Big out-of-competition premieres include the previously announced A Star is Born, Bradley Cooper’s directorial debut starring Lady Gaga, as well as the police brutality drama Dragged Across Concrete, starring Mel Gibson and Vince Vaughn, and a recently completed version of Orson Welles’s 70s-shot drama The Other Side of the Wind, starring John Huston and Peter Bogdanovich.
Special screenings include a premiere of an adapation of Elena Ferrante’s My Brilliant Friend, Frederick Wiseman’s latest documentary, Monrovia, Indiana, and American Dharma, a dialogue between film-maker Errol Morris and Donald Trump’s former strategist Steve Bannon.
The lineup was greeted with some ecstasy on Twitter, with some deeming it the “best programme ever”.
The festival’s 75th edition will open on 29 August with First Man, a Neil Armstrong biopic starring Ryan Gosling. Gosling and the director Damien Chazelle opened the festival two years ago with La La Land, which progressed to win six Oscars.
It was beaten in the best picture category by Moonlight – and the latest effort from Barry Jenkins, the director of that film, is missing from the lineup.

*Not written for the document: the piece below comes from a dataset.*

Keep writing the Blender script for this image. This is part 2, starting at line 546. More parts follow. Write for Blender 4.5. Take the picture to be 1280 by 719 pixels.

If Beale Street Could Talk, adapted from the James Baldwin book of the same name, was one of the key titles revealed on Tuesday to be screened in Toronto a week and a half after Venice. Joining it in Canada are world premieres of a Steve McQueen heist movie called Widows and films from Claire Denis, Nicole Holofcener, Trevor Nunn, Mia Hansen-Løve and Michael Winterbottom.
Some of those films are yet expected to turn up at the Telluride film festival, which occurs between Venice and Toronto (with some overlap, so that some key Venice films may in fact premiere in Telluride). Titles not at Venice but billed as international premieres at the Toronto international film festival, all but guaranteeing a Colorado premiere, include The Front Runner, the Jason Reitman drama starring Hugh Jackman as the disgraced 1980s presidential candidate Gary Hart, and Can You Ever Forgive Me? starring Melissa McCarthy as a real-life down-on-her-luck author who forged letters from literary greats.